Jarek Molski v. Conrad's La Canada Restaurant
This text of 479 F. App'x 771 (Jarek Molski v. Conrad's La Canada Restaurant) is published on Counsel Stack Legal Research, covering Court of Appeals for the Ninth Circuit primary law. Counsel Stack provides free access to over 12 million legal documents including statutes, case law, regulations, and constitutions.
Opinion
MEMORANDUM ***
Jarek Molski and Disability Rights Enforcement, Education Services (“DREES”), collectively “Plaintiffs,” again appeal the district court’s order denying their motion for attorney’s fees and costs in their action against Conrad’s La Canada Restaurant (“Defendant”) under the Americans with Disabilities Act of 1990, 42 U.S.C. § 12101, (“ADA”) and the California Disabled Persons Act, California Civil Code §§ 54-55.2 (“CDPA”). Previously, the district court denied Plaintiffs’ motion for attorney’s fees, and this court remanded the case back to the district court to provide reasons for its decision. See Molski v. Conrad’s La Canada Rest., No. 07-55336, 2009 WL 166931 (9th Cir. Jan.14, 2009). On remand, the district court provided an explanation for its decision, and Plaintiffs again appealed. We have jurisdiction under 28 U.S.C. § 1291, and we affirm.
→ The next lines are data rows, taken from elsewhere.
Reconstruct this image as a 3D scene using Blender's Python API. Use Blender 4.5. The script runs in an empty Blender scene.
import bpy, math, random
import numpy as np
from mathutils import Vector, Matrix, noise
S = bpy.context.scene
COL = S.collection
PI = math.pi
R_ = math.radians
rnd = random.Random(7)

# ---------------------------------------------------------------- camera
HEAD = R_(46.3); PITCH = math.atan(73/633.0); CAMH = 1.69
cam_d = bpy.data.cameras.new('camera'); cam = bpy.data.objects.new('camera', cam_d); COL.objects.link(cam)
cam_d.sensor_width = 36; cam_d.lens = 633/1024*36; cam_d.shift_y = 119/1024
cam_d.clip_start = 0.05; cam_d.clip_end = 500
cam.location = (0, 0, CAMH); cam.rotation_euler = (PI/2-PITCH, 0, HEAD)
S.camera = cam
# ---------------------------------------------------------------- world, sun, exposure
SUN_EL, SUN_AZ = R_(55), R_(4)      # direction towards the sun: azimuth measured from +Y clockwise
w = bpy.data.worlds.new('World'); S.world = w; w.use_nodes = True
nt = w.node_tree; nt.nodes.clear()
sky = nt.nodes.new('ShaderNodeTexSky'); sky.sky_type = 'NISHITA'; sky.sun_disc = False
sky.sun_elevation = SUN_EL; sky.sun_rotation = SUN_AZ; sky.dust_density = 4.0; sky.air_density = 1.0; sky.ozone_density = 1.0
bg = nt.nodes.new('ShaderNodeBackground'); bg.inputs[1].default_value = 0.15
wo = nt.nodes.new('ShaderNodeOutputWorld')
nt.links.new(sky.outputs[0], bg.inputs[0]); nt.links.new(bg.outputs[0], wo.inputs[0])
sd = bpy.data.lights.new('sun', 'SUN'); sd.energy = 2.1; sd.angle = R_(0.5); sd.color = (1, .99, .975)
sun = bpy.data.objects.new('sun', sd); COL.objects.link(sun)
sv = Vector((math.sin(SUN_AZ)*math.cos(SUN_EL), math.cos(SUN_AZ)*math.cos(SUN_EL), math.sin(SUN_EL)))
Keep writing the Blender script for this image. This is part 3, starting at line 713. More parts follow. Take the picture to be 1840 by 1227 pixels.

A district court’s decision to deny a motion for attorney’s fees is reviewed for an abuse of discretion. See Hensley v. Ecker- *772 hart, 461 U.S. 424, 437, 103 S.Ct. 1933, 76 L.Ed.2d 40 (1983); Barrios v. Cal. Interscholastic Fed’n, 277 F.3d 1128, 1133 (9th Cir.2002). A “prevailing plaintiff under the ADA should ordinarily recover an attorney’s fee unless special circumstances would render such an award unjust.” Jankey v. Poop Deck, 537 F.3d 1122, 1130 (9th Cir.2008) (internal quotation marks omitted). The Ninth Circuit has explained that courts should “evaluate whether special circumstances exist by asking whether (1) allowing attorney’s fees would further the purposes of [the statute,] and (2) whether the balance of equities favors or disfavors the denial of fees.” Mendez v. County of San Bernardino, 540 F.3d 1109, 1126 (9th Cir.2008) (quoting Thomas v. City of Tacoma, 410 F.3d 644, 648 (9th Cir.2005) (internal quotation marks omitted)).
The district court did not abuse its discretion in denying Plaintiffs’ motion for attorney’s fees. The district court identified and applied the correct legal standard when it determined that awarding attorney’s fees to Plaintiffs would disrupt the balance of the equities in the case. The explanation the court provided, in determining that an award of attorney’s fees in this case would be inequitable, was not illogical, implausible, or without support in inferences that may be drawn from facts in the record. United States v. Hinkson, 585 F.3d 1247, 1251 (9th Cir.2009) (en banc). Specifically, the district court based its conclusion on Plaintiffs’ poor conduct demonstrated through litigation tactics and requests for excessive fees, Plaintiffs’ minimal success in the litigation, and the unjust hardship Defendants would experience.
In addition, the district court did not abuse its discretion in denying Plaintiffs’ motion for litigation costs. The district court identified and applied the appropriate legal standard to award litigation costs when it explained that the question of awarding litigation costs follows the attorney’s fees inquiry. See Brown v. Lucky Stores, Inc., 246 F.3d 1182, 1190 (9th Cir.2001); Ass’n of Mexican-American Educators v. California, 231 F.3d 572, 593 (9th Cir.2000). In its discretion, the district court determined that awarding costs would be inappropriate for the same reasons that awarding attorney’s fees would be inequitable. The district court also noted that Defendant’s good faith efforts to remedy the problem and Defendant’s limited financial resources were equities that tipped in favor of not awarding costs.
AFFIRMED.
This disposition is not appropriate for publication and is not precedent except as provided by 9th Cir. R. 36-3.